Published online by Cambridge University Press: 05 August 2016
The human mind revolves around a story. Churches have litanies. Religions have a narrative … It's the way we think. But we're selling [Democrats are selling] a set of issue positions. The same thing always comes back: People always like our [liberal] positions on the issues, and we always lose.
James Carville, in The New Republic (2004)There is a liberal predicament of not telling, or not believing in, alpha stories. And it imposes during elections a disadvantage on the Democratic Party, which is, for the most part, liberal. And I am a liberal.
So, as Lenin asked, what's to be done? Actually, in a way, not much. This even though what we have learned so far positions us so that – as I will explain a little further on – we can at least appreciate what the difficulty is and act so as to confront it effectively. On that score, forewarned is forearmed.
Where Are We?
Here is how things stand. At the center of American politics, elections are contested by increasingly polarized candidates.
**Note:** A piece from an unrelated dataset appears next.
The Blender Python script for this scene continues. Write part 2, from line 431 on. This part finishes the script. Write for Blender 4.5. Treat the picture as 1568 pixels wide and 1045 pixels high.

Technically speaking, rightists such as George W. Bush tell, or allude to, large and powerful alpha stories of hewing to tradition, to small government, and to capitalism. At the same time, leftists such as Barack Obama forego large-scale storytelling and promote instead philosophical pragmatism, which generates a series of possible solutions to a list of situations they regard as problematic.
It follows, in campaign face-offs, that liberals are handicapped because alpha stories sometimes provide a sense of ideological coherence that can sway a significant number of voters decisively. After Michael Dukakis lost to Bush I in 1988, Democratic strategist Stanley Greenberg called on Democrats to “reorganize the disturbing ‘facts’ of American life into a coherent story about the nation's problems and its path of recovery.” After John Kerry lost to Bush II in 2004, Democratic strategist James Carville said much the same thing. Thus he captured the entire drama in the quotation which heads this chapter and which intimates that, even when Democrats promote attractive “issue positions,” they lack a powerful story to tie those together.